Наглость. Плюс $30 млн, которыми они хотели и могли распоряжаться по собственному усмотрению. Плюс бывший трейдер по деривативам с пессимистическими взглядами на жизнь, который прекрасно разбирался в правилах крупных фирм с Уолл-стрит. Джейми и Чарли два года пытались заполучить ISDA, но они не знали, как это нужно делать, – говорит Бен. – Они даже и аббревиатуры-то такой не слыхали – ISDA».
Чарли так и не понял, каким образом Бену удалось убедить Deutsche Bank, по правилам которого институциональным считался инвестор, распоряжающийся $2 млрд, включить Cornwall Capital в свою «институциональную платформу». По заверениям Бена, нужно было только знать, кому звонить и какими словами излагать предложение. Вскоре команда из Deutsche Bank согласилась посетить Cornwall Capital, чтобы проверить, достойны ли они чести называться институциональным клиентом Deutsche Bank. «Бен сделал невозможное», – комментирует Чарли.

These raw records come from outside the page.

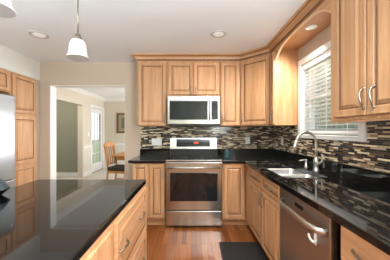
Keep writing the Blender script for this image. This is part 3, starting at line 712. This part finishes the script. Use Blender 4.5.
# dining table and chairs
dt = thing('dining_table', 'honey oak dining table seen through the opening', 'table', (-1.11, 5.11, 0))
b = MB(); b.prism(rrect(-0.70, 0.70, -0.48, 0.48, 0.06), 0.725, 0.755, 'oak'); b.build('tabletop', dt, 0.006)
b = MB(); b.box(-0.60, 0.60, -0.40, -0.378, 0.635, 0.7245, 'oak'); b.box(-0.60, 0.60, 0.378, 0.40, 0.635, 0.7245, 'oak'); b.box(-0.60, -0.578, -0.378, 0.378, 0.635, 0.7245, 'oak'); b.box(0.578, 0.60, -0.378, 0.378, 0.635, 0.7245, 'oak'); b.build('apron', dt)
for sx in (-0.20, 0.20):
    for sy in (-0.30, 0.30):
        b = MB(); b.lathe([(0.022, 0), (0.03, 0.05), (0.036, 0.45), (0.026, 0.52), (0.038, 0.56), (0.038, 0.634)], 'oak', (sx, sy, 0), 16); b.build('leg', dt)
def chair(x, y, rz, label):
    t = thing('dining_chair', label, 'chair', (x, y, 0), rz, 'oak dining chairs')
    b = MB(); b.prism(rrect(-0.22, 0.22, -0.21, 0.22, 0.04), 0.43, 0.50, 'seat'); b.build('seat', t, 0.01)
    b = MB(); b.box(-0.20, 0.20, -0.20, -0.18, 0.37, 0.429, 'oak'); b.box(-0.20, 0.20, 0.18, 0.20, 0.37, 0.429, 'oak'); b.box(-0.20, -0.18, -0.18, 0.18, 0.37, 0.429, 'oak'); b.box(0.18, 0.20, -0.18, 0.18, 0.37, 0.429, 'oak'); b.build('seat_frame', t)
    for sx in (-0.185, 0.185):
        b = MB(); b.tube([(sx, -0.19, 0.0), (sx, -0.19, 0.43)], [0.017, 0.022], 'oak', 8); b.build('leg', t)
        b = MB(); b.tube([(sx, 0.27, 0.0), (sx, 0.215, 0.42), (sx, 0.235, 0.62), (sx, 0.30, 0.98)], [0.020, 0.024, 0.022, 0.02], 'oak', 8); b.build('leg', t)
    b = MB(); b.prism([(-0.20, 0.93), (-0.10, 0.955), (0, 0.965), (0.10, 0.955), (0.20, 0.93), (0.21, 1.01), (0.10, 1.045), (0, 1.05), (-0.10, 1.045), (-0.21, 1.01)], 0.288, 0.312, 'oak', 'Y'); b.build('top_rail', t, 0.004)
    b = MB(); b.tube([(-0.18, 0.228, 0.56), (0.18, 0.228, 0.56)], 0.014, 'oak', 8); b.build('back_rail', t)
    for k in range(4):
        sx = -0.12+0.08*k
        m = MB(); m.tube([(sx, 0.228, 0.565), (sx, 0.255, 0.75), (sx, 0.296, 0.945)], 0.011, 'oak', 8, flat=(1.4, 0.6)); m.build('spindle', t)
    b = MB(); b.tube([(-0.185, -0.19, 0.16), (-0.185, 0.248, 0.17)], 0.011, 'oak', 8); b.tube([(0.185, -0.19, 0.16), (0.185, 0.248, 0.17)], 0.011, 'oak', 8); b.tube([(-0.185, 0.03, 0.165), (0.185, 0.03, 0.165)], 0.011, 'oak', 8); b.build('stretcher', t)
chair(-1.61, 4.72, PI/2-0.17, 'honey oak dining chair with a dark seat at the end of the table')
chair(-1.15, 5.80, 0.0, 'honey oak dining chair on the far side of the table')
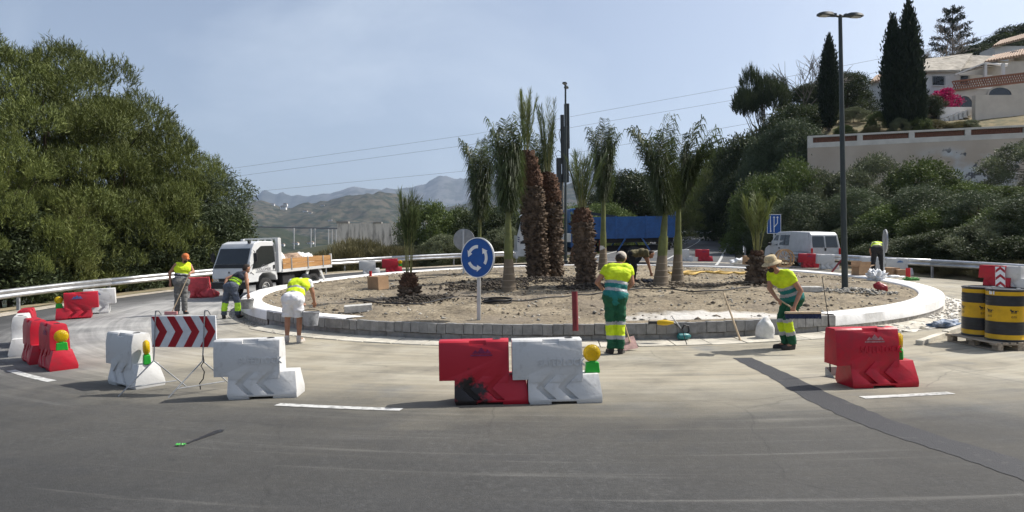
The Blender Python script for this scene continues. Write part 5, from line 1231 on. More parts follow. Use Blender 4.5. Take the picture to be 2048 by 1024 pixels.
smooth_palm(1082, 541, 1080, 420, 268, 'smooth palm almost hidden behind the two thick palms', 6, .8)
# pale band round the third palm
x, y = dhit(1206, 541); mb = MB(); mb.lathe([(.127, 0), (.13, .02), (.128, .18), (.12, .2)], 16, cap=False); o_ = mb.build('trunk_band', mat('white trunk band', (.66, .66, .64), .7)); o_.location = (x, y, at(1206, 496, y).z - .1); tag(o_, 'white band wrapped round the smooth trunk behind the leaning palm', 'band')

def scales(name, H, rad, mats, parent, topx, z0, z1, rows, per, size, seed, lay=.6):
    rd = np.random.default_rng(seed); V = []; T = []
    for i in range(rows):
        z = z0 + (z1 - z0)*i/rows
        for j in range(per):
            a = 2*math.pi*(j + .5*(i % 2))/per + rd.normal(0, .06); r = rad(z); cx = topx*(max(z, 0)/H)**1.2
            s = size*rd.uniform(.65, 1.45); zz = z + rd.normal(0, .012); o = len(V)
            def P(da, dr, dz_): return (cx + (r+dr)*math.cos(a+da), (r+dr)*math.sin(a+da), zz+dz_)
            w = s/r*.55; out = s*rd.uniform(.15, 1.05)
            V += [P(-w, -.01, 0), P(w, -.01, 0), P(w*.75, -.01, s*.9), P(-w*.75, -.01, s*.9), P(rd.normal(0, w*.3), out*.7, s*.25), P(rd.normal(0, w*.35), out, s*lay + rd.normal(0, .015))]
            T += [(o, o+1, o+4), (o+1, o+2, o+5), (o+1, o+5, o+4), (o+2, o+3, o+5), (o+3, o, o+4), (o+3, o+4, o+5)]
    return tag(mesh_np(name, V, T, mats, parent), kind='stuff')
def thick_palm(u, v, ut, vt, vcrown, label, seed, dia, nf=13, tilt=1.0, mleaf=None, fib=.72, name='thick_palm', llen=.36, bend=0.0, lowfr=.2):
    b, top, y = base_top(u, v, ut, vt); H = top.z; ch = (vt - vcrown)/F*y; root = empty(name, b, label, 'palm', 'newly planted palms on the island'); rd = random.Random(seed)
    def rad(z):
        f = z/H
        if H < 1.7: return dia/2*float(np.interp(f, [0, .15, .5, .8, 1.0], [1.12, 1.08, .88, .6, .25]))
        return dia/2*float(np.interp(f, [0, .06, .3, .6, .8, .93, 1.0], [.95, .88, .9, 1.0, 1.03, .72, .38]))
    mb = MB(); mb.lathe([(rad(z) - .02, z) for z in np.linspace(0, H, 24)], 18); mb.v = [(x + top.x*(max(z, 0)/H)**1.2, y_, z) for x, y_, z in mb.v]; mb.build('trunk', M_BOOT, root, smooth=60)
    sp = .085 if dia > .5 else .07
    per = max(8, int(math.pi*dia/.105))
    scales('leaf_bases', H, rad, M_BOOT, root, top.x, 0, H*fib, max(3, int(H*fib/sp)), per, .115 if dia > .5 else .1, seed)
    scales('fibre_top', H, rad, M_FIBRE, root, top.x, H*fib, H*.99, max(3, int(H*(1-fib)/.045)), int(per*1.5), .085, seed+1, .9)
    for i in range(nf):
        a = i*2.399 + rd.uniform(-.3, .3); tl = R(rd.uniform(1, 10))*tilt; Lf = ch*rd.uniform(.7, 1.05)
        p = Vector((top.x + .06*math.cos(a), .06*math.sin(a), H - .12)); path = [p.copy()]; n = 10
        for k in range(n):
            f = k/(n-1); dd = Vector((math.cos(a)*math.sin(tl*(1+.8*f)) + bend*(.4+.6*f), math.sin(a)*math.sin(tl*(1+.8*f)), math.cos(tl))).normalized(); p = p + dd*(Lf*1.1/n); path.append(p.copy())
        frond(root, path, mleaf or M_FROND, 38, llen, .022, lowfr, .74, .12, seed*70+i, .016, jitter=.1)
    return root
thick_palm(1078, 557, 1052, 302, 190, 'tallest thick-trunked palm with tied upright fronds, leaning left', 21, .74, 13, 1.0, M_FRONDY, bend=-.02)
thick_palm(1106, 554, 1096, 347, 210, 'thick-trunked palm just right of the tallest one', 22, .70, 11, .55, M_FROND, bend=-.03)
thick_palm(1173, 572, 1163, 418, 305, 'thick-trunked leaning palm behind the worker in green', 23, .56, 14, 1.7, M_FROND, .82, llen=.4)
thick_palm(818, 595, 818, 548, 404, 'short palm with a brown stump and slender tied fronds on the left', 24, .50, 11, .35, M_FROND, .5, llen=.5, lowfr=.5)
thick_palm(1516, 571, 1514, 505, 400, 'stumpy palm with a broad base and stiff fronds on the right', 25, .58, 12, 1.0, M_FRONDY, .9, llen=.42, lowfr=.4)
thick_palm(1148, 528, 1150, 494, 430, 'small palm stump between the street lamp and the leaning palm', 26, .42, 6, .8, M_FRONDY, .5)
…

В Deutsche Bank действовала программа KYC (Know Your Customer – знай своего клиента). Программа эта, хотя и не предусматривала ничего радикальнее знакомства с клиентами, все-таки требовала от сотрудников личных встреч, по крайней мере однажды. Услышав о своем участии в программе KYC, Чарли и Джейми впервые задумались о том, что офис в студии Джулиана Шнабеля в подозрительной части Гринич-виллидж наверняка вызовет массу вопросов, но не даст никаких ответов. «Офис выглядел довольно непрезентабельно», – как мягко замечает Джейми. Сверху несло свежей краской, снизу доносились звуки какого-то производства. «Перед их приходом я только и думал: “Если они зайдут в туалет, мы пропали”», – вспоминает Чарли. Крошечный офис Cornwall Capital, приютившийся в большом здании, мало чем напоминал финансовое учреждение: мрачная задняя комната с красными кирпичными стенами выходила окнами в маленький дикий садик, который ассоциировался скорее со сценами соблазнения, чем с покупкой дефолтных свопов. «Во время их визита не обошлось без конфуза из-за того, что внизу работала портниха и наши гости хорошо ее слышали», – вспоминает Джейми. Но никому из сотрудников Deutsche Bank не понадобился туалет, так что Cornwall Capital Management получила свой ISDA.